19 September 2008

Red band trailers? Who knew?

The Los Angeles Times has an article about the new phenomenon of 'red band' trailers for movies, where it includes "unrestricted content, meaning all the gore, drug references, bare breasts or foul language that have to be edited out of the typical trailers shown in theaters or cut down for thirty-second television spots".
The article links to one at Slate by Josh Levin on the same subject:
As you'd expect, the trailer for Kevin Smith's Zack and Miri Make a Porno explains the movie's premise: Zack (Seth Rogen) and Miri (Elizabeth Banks) become adult-movie stars when they can't pay the rent. What you might not anticipate is the trailer's extreme lewdness: Justin Long name-checking a gay porn film called Glen and Garry Suck Ross' Meaty Cock or Rogen's declaration that he'd be happy to watch "a tape of Rosie O'Donnell getting fucking stupid." Vivid descriptions of male genitalia and Rosie O'Donnell in flagrante delicto— these are the glories of the red-band trailer.
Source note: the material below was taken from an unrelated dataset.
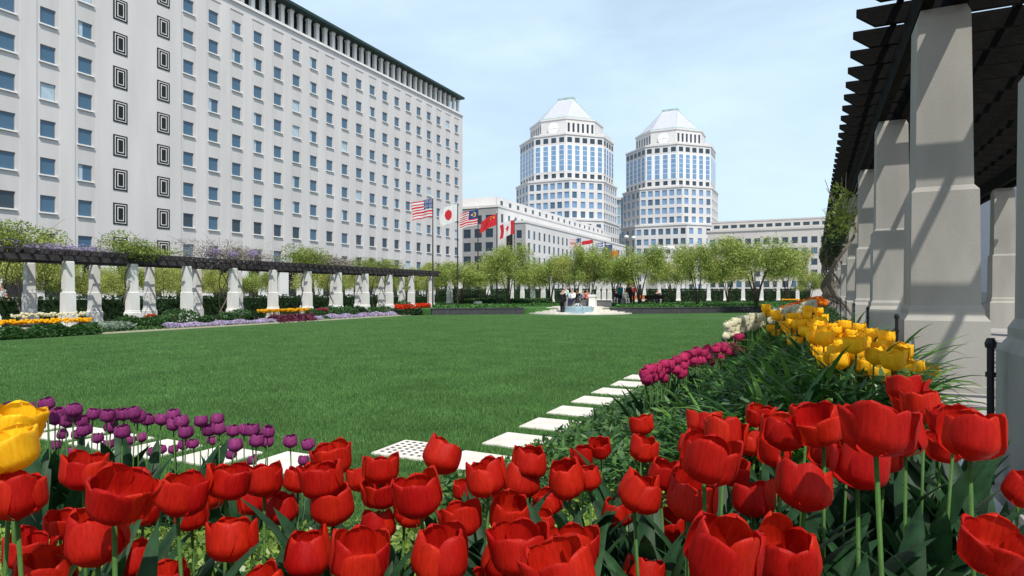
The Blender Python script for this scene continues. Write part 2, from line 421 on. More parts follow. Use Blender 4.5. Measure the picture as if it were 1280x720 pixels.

According to the Motion Picture Association of America, nearly 30 restricted-audience trailers have been approved so far in 2008, already matching the number accepted between 2000 and 2006. (All-audiences movie trailers, always prefaced by a green band, still run before the vast majority of cinematic fare.)
The MPAA places more restrictions on what you can and can't see in trailers than it does on the content of feature films. Restricted trailers may not show "excessive sex or violence," "dismemberment or excessive gore," or "genitalia/pubic hair," among other things. All-audiences trailers are governed by an even more draconian code, leading to such salami-hiding absurdities as a weed-movie advertisement that doesn't mention weed. Along with the ban on drug references, green bands can't include "ménage à trois, group sex or nudity of any kind … scenes containing blood or open wounds … [or] offensive language, gestures or lyrics."
Red-band trailers weren't particularly common before 2000. Just as an NC-17 rating branded a feature as outré, restricted trailers in those days were mostly reserved for scandalous material like Showgirls and Madonna's Truth or Dare. Universal's R-rated preview for 1999's American Pie, for example, highlighted the film's man-on-crust sex scene, making it clear to audiences that this was a different kind of teen comedy.